İnsanoğlunun dünyaya teşrifinden bu yana kendi varlığını ispat etmek uğruna sonunu kavrayamadıği bir kavganın içinde bir ileri,bir geri gidip duruyor.
Masumluğunun mücadelesini Yaradan'dan başka yerde arayan nefis kendi celladını kendi doğuruyor.
Bazen bu cellat, insanın kendi türü olurken bazen de yer, gök, deniz, hava, su, tabiat kendi celladı oluyor.

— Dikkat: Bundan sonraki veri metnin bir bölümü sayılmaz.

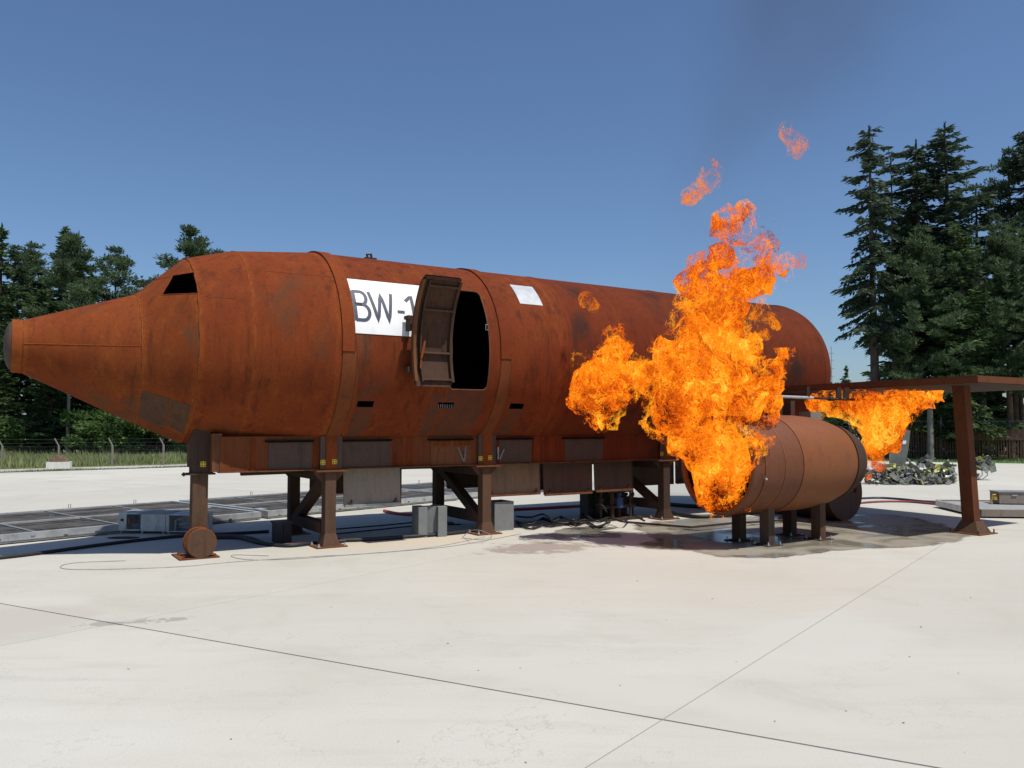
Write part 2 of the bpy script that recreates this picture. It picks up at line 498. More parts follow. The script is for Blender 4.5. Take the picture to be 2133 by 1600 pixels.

İnsanoğlunun en büyük savaşı kendi nefsi ile yaptığıdır. Bu savaştaki mağlubiyetimiz bize küresel bir salgını, yüzyılın faciası büyük bir depremi, çocukların bir hiç uğruna sorgusuz sualsiz öldürülmelerini bize yaşattı.
Eller günahkâr
Diller günahkâr
Bir çağ yangını bu bütün
Dünya günahkâr
Kan ter içinde uykularından uyanıyorsan eğer her gece
Yalnızlık sevgili gibi boylu boyunca uzanıyorsa koynuna
Olur olmaz yere ıslanıyorsa kirpiklerin artık her şeye
Anneni daha sık anımsıyorsan hatta anlıyorsan
Kalbini bir mektup gibi buruşturulup fırlatılmış
Kendini kimsesiz ve erken unutulmuş hissediyorsan
İçindeki çocuğa sarıl
Sana insanı anlatır...
Bizi her üzen olayda annemizi hatirlar, çocukluğumuzda ki gibi koynuna alsın basimizi oksasin isteriz. Aslında işin özü içimizde ki masumiyete sarilmaktir.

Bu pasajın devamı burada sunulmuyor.